A Bagel Pub bagel with almost an inch of cream cheese
A Bagel Pub bagel with an inch of cream cheese. Photograph: Maya Kosoff/The Guardian

The fine folks at Bagel Pub had slathered more than an inch of cream cheese on my bagel – more cream cheese than I could ever feasibly eat with a bagel.

The last stop on my New York City cream cheese welfare tour: my corner bodega. The guys there apologized when they had to substitute plain cream cheese for my requested scallion – seemingly the only real victim of the cream cheese supply chain I noted all day.

A bodega bagel with half an inch of cream cheese.
A bodega bagel with half an inch of cream cheese. Photograph: Maya Kosoff/The Guardian

The bagel was unremarkable, but with just under half an inch of cream cheese for $1.50, who could ever really complain?

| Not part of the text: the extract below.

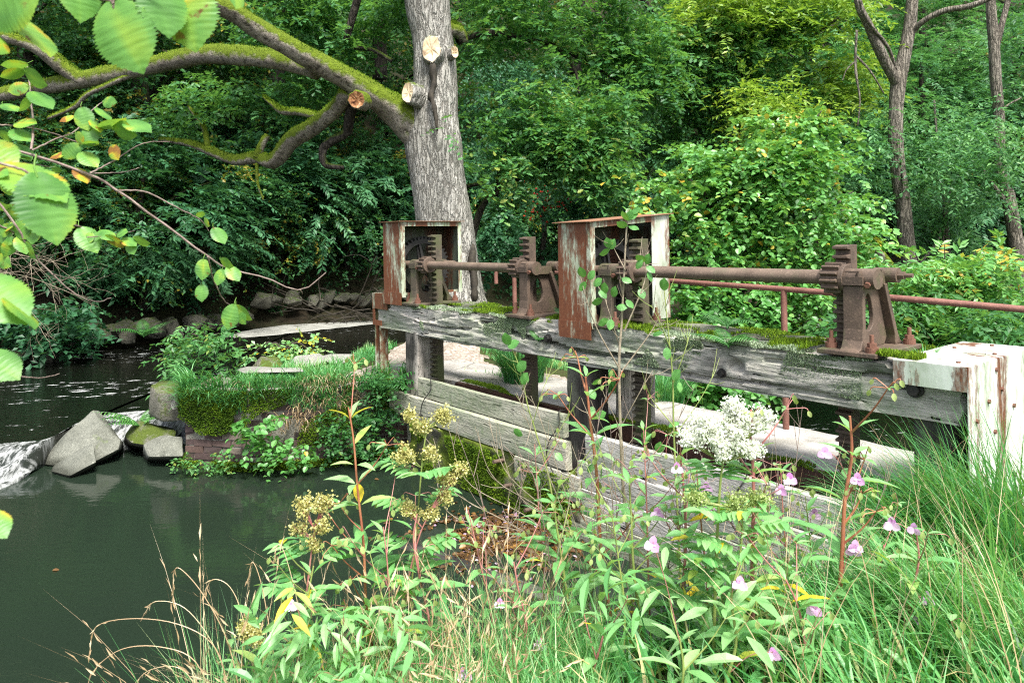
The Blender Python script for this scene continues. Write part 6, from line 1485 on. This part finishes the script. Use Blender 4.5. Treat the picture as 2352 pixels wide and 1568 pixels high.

A solution to the crisis – make your own cream cheese

If the cream cheese shortage does become dire enough that you get the urge to make your own from scratch, the good news is you probably have everything you need to make it in your kitchen already: whole milk, lemon juice and salt. There are many different recipes that will help you arrive at a decent alternative to your beloved bagel shop’s cream cheese, but in essence, it comes down to a few short steps.

  • Begin by pouring your milk into a saucepan. Heat the milk and bring it to a boil over medium-high heat.

  • Don’t let the milk boil for too long. As soon as it starts to boil, add the lemon juice and turn off the heat.

  • The milk will naturally curdle for a few minutes. This looks like curds forming, and a light yellow liquid will separate from the curds.

  • After a few minutes, pour the curdled milk through a cheesecloth and a sieve. This will strain out the liquid whey.

  • Pour cold water over the sieve to rinse the curds.

  • Squeeze the curds to drain any last drop of the whey.

  • Put the strained milk curds into a food processor or blender, add salt and blend.

  • After a minute or two, you’ll have a light and fluffy cream cheese – just like the bagel shop.